======== Stored data

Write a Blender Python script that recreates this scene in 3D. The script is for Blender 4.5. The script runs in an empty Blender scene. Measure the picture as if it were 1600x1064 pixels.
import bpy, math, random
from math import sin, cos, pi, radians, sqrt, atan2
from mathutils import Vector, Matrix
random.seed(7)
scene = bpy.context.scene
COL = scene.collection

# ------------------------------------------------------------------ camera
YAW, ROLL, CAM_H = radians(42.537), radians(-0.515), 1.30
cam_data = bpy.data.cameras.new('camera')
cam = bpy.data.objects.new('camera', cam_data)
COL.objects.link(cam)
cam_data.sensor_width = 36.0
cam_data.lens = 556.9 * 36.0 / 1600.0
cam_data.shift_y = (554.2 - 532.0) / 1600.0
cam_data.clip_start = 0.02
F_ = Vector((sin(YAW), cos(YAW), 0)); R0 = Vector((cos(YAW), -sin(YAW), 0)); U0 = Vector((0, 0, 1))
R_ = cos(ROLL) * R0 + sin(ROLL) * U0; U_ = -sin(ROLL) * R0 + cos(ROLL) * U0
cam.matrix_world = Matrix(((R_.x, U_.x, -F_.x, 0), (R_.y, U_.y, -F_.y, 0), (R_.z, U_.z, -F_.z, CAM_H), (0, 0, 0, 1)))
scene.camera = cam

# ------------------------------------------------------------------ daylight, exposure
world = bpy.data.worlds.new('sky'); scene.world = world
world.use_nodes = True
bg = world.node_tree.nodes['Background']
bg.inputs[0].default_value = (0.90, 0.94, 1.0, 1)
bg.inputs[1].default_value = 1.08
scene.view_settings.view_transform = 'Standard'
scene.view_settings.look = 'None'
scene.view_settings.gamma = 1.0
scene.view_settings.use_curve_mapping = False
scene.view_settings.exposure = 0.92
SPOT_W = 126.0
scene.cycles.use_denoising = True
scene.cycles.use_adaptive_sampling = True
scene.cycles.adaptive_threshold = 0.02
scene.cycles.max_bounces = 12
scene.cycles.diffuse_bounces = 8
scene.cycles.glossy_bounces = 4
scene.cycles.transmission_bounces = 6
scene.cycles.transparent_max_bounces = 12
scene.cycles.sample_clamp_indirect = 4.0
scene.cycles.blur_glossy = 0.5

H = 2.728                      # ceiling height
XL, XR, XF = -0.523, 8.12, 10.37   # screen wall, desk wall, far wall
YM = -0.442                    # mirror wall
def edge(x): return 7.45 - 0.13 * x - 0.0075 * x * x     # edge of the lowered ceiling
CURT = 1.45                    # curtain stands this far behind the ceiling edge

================

• Task details
Extract the first line above and each line after it up to and including the one with "COL = scene.collection", please, exactly and with nothing else.

• Task solution
Write a Blender Python script that recreates this scene in 3D. The script is for Blender 4.5. The script runs in an empty Blender scene. Measure the picture as if it were 1600x1064 pixels.
import bpy, math, random
from math import sin, cos, pi, radians, sqrt, atan2
from mathutils import Vector, Matrix
random.seed(7)
scene = bpy.context.scene
COL = scene.collection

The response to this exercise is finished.